The movie also covers his ups and downs with moviemaking and how he got sick and tired of it in the late 80’s and retired for about a decade. When he went back into films, he had actor and friend, Joe Ripple direct while Don handled photography, writing, and editing. Between the segments about his life the film cuts into behind-the-scenes footage of Dohler and Ripple making their latest film at the time, Dead Hunt. The movie also shows Dohler’s family life in Baltimore, Maryland and how he juggled between being a filmmaker and being a husband and father. The doc also includes interviews from family, friends, fans, cast and crew from some of his films, and interviews with filmmakers and special effects artists that he inspired such as J.J. Abrams, Tom Savini, Tom Sullivan, and Lloyd Kaufman.

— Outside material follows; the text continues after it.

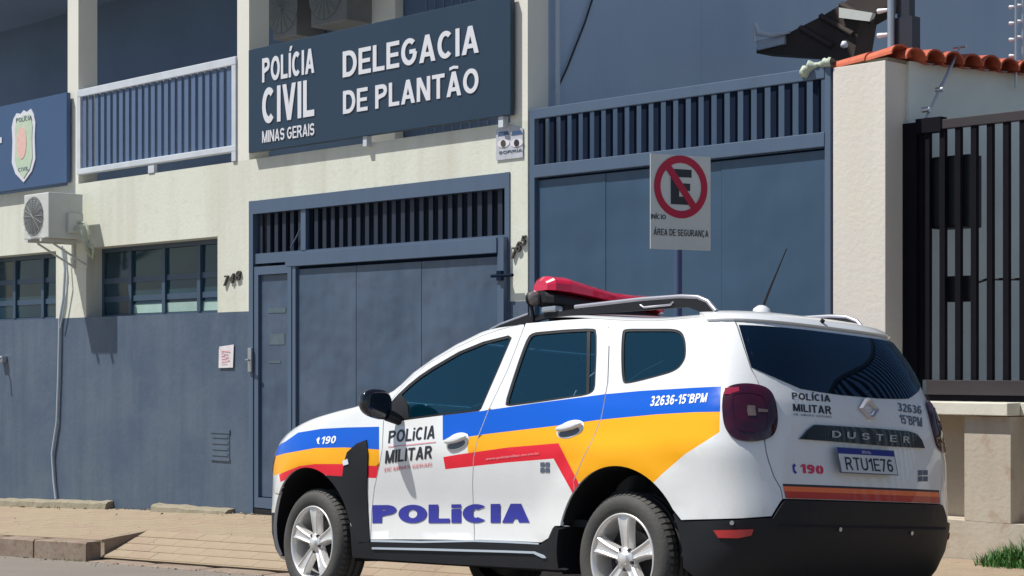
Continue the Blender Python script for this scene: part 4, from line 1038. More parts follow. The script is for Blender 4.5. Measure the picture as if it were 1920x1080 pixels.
def clampr(P, hi=None, lo=0.): return [(c, max(lo, min(r, hi if hi is not None else NR))) for c, r in P]
SR = .5
def panel(name, outer, mats, holes=(), regions=(), off=0., flange=.022, gap=.0036, mirror=False, parent=None, label=None, step=(2, 4), dome=0.):
    outer = dens(outer); holes = [dens(h) for h in holes]
    V = []; Eg = []
    def loop(P, closed=True):
        b = len(V); V.extend([(c, r*SR) for c, r in P]); n = len(P)
        Eg.extend([(b+i, b+(i+1) % n) for i in range(n if closed else n-1)])
    loop(outer)
    for h in holes: loop(h)
    o = np.array(outer)
    c0, c1, r0, r1 = o[:, 0].min(), o[:, 0].max(), o[:, 1].min(), o[:, 1].max()
    regs = [(dens(P), m) for P, m in regions]
    for P, m in regs: loop(P)
    X, Y = np.meshgrid(np.arange(math.ceil(c0), c1, step[0]), np.arange(math.ceil(r0), r1, step[1])); X = X.ravel().astype(float); Y = Y.ravel().astype(float)
    k = pip(outer, X, Y)
    for h in holes: k &= ~pip(h, X, Y)
    # keep grid points off the boundary
    al = np.array(V) if V else np.zeros((0, 2))
    for x, y in zip(X[k], Y[k]):
        if ((al[:, 0]-x)**2+(al[:, 1]-y*SR)**2).min() > .25: V.append((x, y*SR))
    vo, eo, fo, *_ = delaunay_2d_cdt([Vector(v) for v in V], Eg, [], 0, 1e-4)
    vo = np.array([(v.x, v.y/SR) for v in vo]); T = np.array([f for f in fo if len(f) == 3])
    cen = vo[T].mean(1); keep = pip(outer, cen[:, 0], cen[:, 1])
    for h in holes: keep &= ~pip(h, cen[:, 0], cen[:, 1])
    T = T[keep]; cen = cen[keep]; mi = np.zeros(len(T), int)
    for P, m in regs: mi[pip(P, cen[:, 0], cen[:, 1])] = m
    used = sorted(set(T.ravel().tolist())); rm = {a: b for b, a in enumerate(used)}
    P3 = []; N3 = []
    for a in used:
        p, n = ev(vo[a][0], vo[a][1]); P3.append(p); N3.append(n)
    T = [[rm[x] for x in t] for t in T.tolist()]
    for t in T:
        a, b, c_ = (P3[x] for x in t)
        if (b-a).cross(c_-a).dot(N3[t[0]]) < 0: t.reverse()
    ed = {}
    for t in T:
        for i in range(3): ed[(t[i], t[(i+1) % 3])] = 1
    be = [e for e in ed if (e[1], e[0]) not in ed]
    inw = {}
    for a, b in be:
        tn = (P3[b]-P3[a]).normalized(); d = N3[a].cross(tn)
        for q in (a, b): inw[q] = inw.get(q, Vector())+d
    if dome:
        bp = [P3[a] for a in inw]
        for i in range(len(P3)):
            if i not in inw:
                dm = min((P3[i]-q).length for q in bp); P3[i] = P3[i]+N3[i]*dome*(1-math.exp(-dm/.012))
    for i in range(len(P3)): P3[i] = P3[i]+N3[i]*off
    for a, d in inw.items():
        if d.length > 1e-6: P3[a] = P3[a]+d.normalized()*gap
    mb = MB(); mb.add(P3, T, 0, True); mb.m = [int(x) for x in mi]
    if flange:
        for a, b in be:
            pa, pb = P3[a], P3[b]; mb.add([pa, pb, pb-N3[b]*flange, pa-N3[a]*flange], [(1, 0, 3, 2)], 0)
    me = bpy.data.meshes.new(name)
    vv = [tuple(p) for p in mb.v]
    if mirror: vv = [(x, -y, z) for x, y, z in vv]
    me.from_pydata(vv, [], [f[::-1] for f in mb.f] if mirror else mb.f)
    for q in ([mats] if isinstance(mats, str) else mats): me.materials.append(M[q])
    me.polygons.foreach_set('material_index', mb.m); me.polygons.foreach_set('use_smooth', mb.sm); me.update()
    ob = link(name, me, parent or car)
    if label: ob['label'] = label
    return ob
def inset(pts, d):                               # shrink a pixel polygon
    n = len(pts); A = sum(pts[i][0]*pts[(i+1) % n][1]-pts[(i+1) % n][0]*pts[i][1] for i in range(n)); sg = 1 if A > 0 else -1; out = []
    for i in range(n):
        a, b, c_ = pts[i-1], pts[i], pts[(i+1) % n]
        e1 = np.array(b, float)-a; e2 = np.array(c_, float)-b; e1 /= np.linalg.norm(e1); e2 /= np.linalg.norm(e2)
        nn = np.array([-e1[1]-e2[1], e1[0]+e2[0]])*sg; l = np.linalg.norm(nn); nn = nn/l; k = d/max(.45, l/2)
        out.append((b[0]+nn[0]*k, b[1]+nn[1]*k))
    return out
def symr(P): P = fixc(P); return P+[(-c, r) for c, r in P[::-1]]
def symf(P): return P+[(2*NC-c, r) for c, r in P[::-1]]
def cp(part_, label=None): pass
def cpart(name, mb, mats, parent=None, label=None):
    o = link(name, mb.mesh(name, [mats] if isinstance(mats, str) else mats), parent or car)
    if label: o['label'] = label
    return o

# -------- outlines taken on the photographed left side, then mapped on the body surface
B_edge = [(889, 1012), (889.6, 1000), (886, 910), (888, 858), (897, 817), (915, 771), (952, 693), (983, 613), (986, 606)]
C_edge = [(1142, 596), (1142, 650), (1139.6, 717), (1127, 785), (1112, 822), (1092, 862), (1075, 902)]
A_edge = [(722, 766), (719, 792), (717, 840), (711, 875), (702, 915), (697, 960), (695, 1012)]
topF = [(983, 608), (965, 611), (935, 619), (905, 629), (855, 652), (800, 684), (765, 714), (737, 746), (727, 757)]
fdoor = path([(889.6, 1013)]+B_edge[1:-1])+path(topF)+path(A_edge)
winF = [(731, 757), (748, 738), (765, 722), (786, 705), (810, 689), (860, 660), (905, 641.5), (953, 629.5), (959, 634), (935, 690), (902, 766), (898, 770), (820, 779), (744, 789), (737, 780)]
winR = [(1000, 624), (1060, 618.5), (1112, 616), (1118, 621), (1118, 660), (1115, 728), (1110, 736), (1096, 741), (1020, 752), (952, 761), (947, 757), (960, 715), (977, 664), (990, 631)]
winQ = [(1172, 617), (1262, 617), (1277, 622), (1284, 636), (1286, 660), (1283, 677), (1268, 695), (1230, 706), (1174, 720), (1167, 715), (1165, 665), (1167, 622)]
rdoor = path([(986, 606), (1050, 600), (1100, 597), (1142, 596)])+path(C_edge)+path(arc(0, 47, 20))+path([(1064, 987), (1040, 987), (1036, 992), (1028, 1010), (1015, 1018), (950, 1015), (889.6, 1013)])+path(B_edge[1:])
winR, winQ = chai(winR, 1), chai(winQ)
B1 = [(505, 842), (535.5, 850), (591, 840), (647, 839), (711, 843)]
R_blueF = cpath([(505, 842), (535, 828), (559, 811), (602, 804), (647, 801.5), (711, 800), (711, 843), (647, 839), (591, 840), (535.5, 850), (505, 858)])
R_yelF = cpath([(505, 858), (535.5, 850), (591, 840), (647, 839), (711, 843), (711, 874), (639, 870), (591, 870), (561, 874), (528, 887), (505, 895)])
R_redF = cpath([(523, 890), (528, 887), (561, 874), (591, 870), (639, 870), (711, 874), (711, 897), (632, 893), (590, 890), (550, 893), (526, 904)])
R_blue = cpath([(830, 779), (900, 771), (1000, 756.5), (1135, 739), (1200, 733), (1300, 727), (1352, 724.5), (1350, 772), (1300, 773), (1230, 777), (1125, 787), (1045, 798), (915, 813.5), (878, 819), (830, 825)])
R_yel = cpath([(874, 820), (915, 813.5), (1045, 798), (1125, 787), (1230, 777), (1300, 773), (1350, 772), (1349, 810), (1331, 822), (1285, 851), (1240, 890), (1200, 930), (1084, 904), (1047, 831), (952, 839), (878, 850)])
R_red = cpath([(831, 857), (860, 852), (952, 839), (1047, 831), (1084, 904), (1100, 940), (1082, 940), (1038, 860), (952, 867), (835, 880)])
LIV = [(R_yel, 2), (R_blue, 1), (R_red, 3)]; LIVF = [(R_yelF, 2), (R_blueF, 1), (R_redF, 3)]
LM = ['white', 'cblue', 'cyel', 'cred']
wF, wR, wQ = cpath(winF), cpath(winR), cpath(winQ)
rf = lambda P: clampr(P, ROOF_R)
doors = {}
for mir in (False, True):
    doors['f', mir] = panel('front_door', rf(fdoor), LM, [wF], LIV, mirror=mir, step=(2, 2))
    doors['r', mir] = panel('rear_door', rf(rdoor), LM, [wR], LIV, mirror=mir, step=(2, 2))
    for d, w_, wp in (('f', winF, wF), ('r', winR, wR)):
        panel('window_seal', wp, 'black', [cpath(inset(w_, 3.2))], off=-.006, flange=.01, gap=.0, mirror=mir, parent=doors[d, mir])
        panel('window_glass', wp, 'cglass', off=-.012, flange=0, gap=0, mirror=mir, parent=doors[d, mir])
    # black sail panel in front of the front window
    panel('mirror_sail', path([(733, 757), (752, 739), (763, 757), (766, 784), (745, 788)]), 'black', off=-.003, flange=.01, gap=0, mirror=mir, parent=doors['f', mir])
    panel('window_divider', cpath([(1099, 620), (1105, 619), (1103, 737), (1097, 738)]), 'black', off=-.008, flange=.0, gap=0, mirror=mir, parent=doors['r', mir])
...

This is probably one of my favorite documentaries of all time. It is done very simple, but it tells the story of his life in great detail and makes you root for Dohler every step of the way. Being a filmmaker myself, I liked the scenes with Dohler and Ripple making Dead Hunt because it showed the ups and downs to making a low-budget or a no-budget film. Many of the problems they faced with the production are the same problems tons of independent filmmakers face with their films, like actors not showing up and scheduling conflicts with cast and crew, and also trying to find time to make your movie while you have a full-time job.

Some of the entertaining parts of the film I liked were the many scenes from his movies and stories from cast members. Some of the funnier interviews were with the hard-core Dohler fans where some would know almost every line to his films. There were two that developed a drinking game when they watched Dohler’s 1980 film Fiend and every time someone in the film mentioned the character’s name Longfellow they would have to take a drink and say the name Longfellow while the alcohol was in their mouth.

Other moments of the film that I enjoyed were Dohler’s way of making his special effects on a shoestring budget. He made a spaceship out of pipes and an electric toothbrush holder and was able to make it look like a giant spaceship by placing the model ship close to the camera while he had the actors way out in the background. So, in the camera, it looked as if they were walking up to a giant spaceship. Dohler made good of what he had to pull off his films.

The reason why the film is called Blood, Boobs & Beast is because this is what Dohler was told years ago that if you want to make a successful horror film you have to have these three elements in your movie. This phrase is said throughout the movie a number of times and one part has Ripple talking to Dohler after auditions for Dead Hunt and saying how he wants to cast an actress not because of her acting skills, but because she is willing to do nudity and then he says “You know we need blood, boobs, and beast to sell this film and we got the blood and we got the beast and all we need now is the boobs.”

Director John Paul Kinhart does a fantastic job of putting together a well-constructed documentary about this filmmaker. I have to say other than the detailed movie career of Dohler there is a side to the documentary that is very heartbreaking that will make you really feel for Don. If you are a fan of Don Dohler and have not seen this movie you must go out now and watch it. Even if you are a fan of horror movies and schlock you will enjoy this documentary. Going into this film I did not know who Dohler was or what the doc was about, but after watching it I was glad that I did and I now have a great appreciation to the great filmmaker, Don Dohler.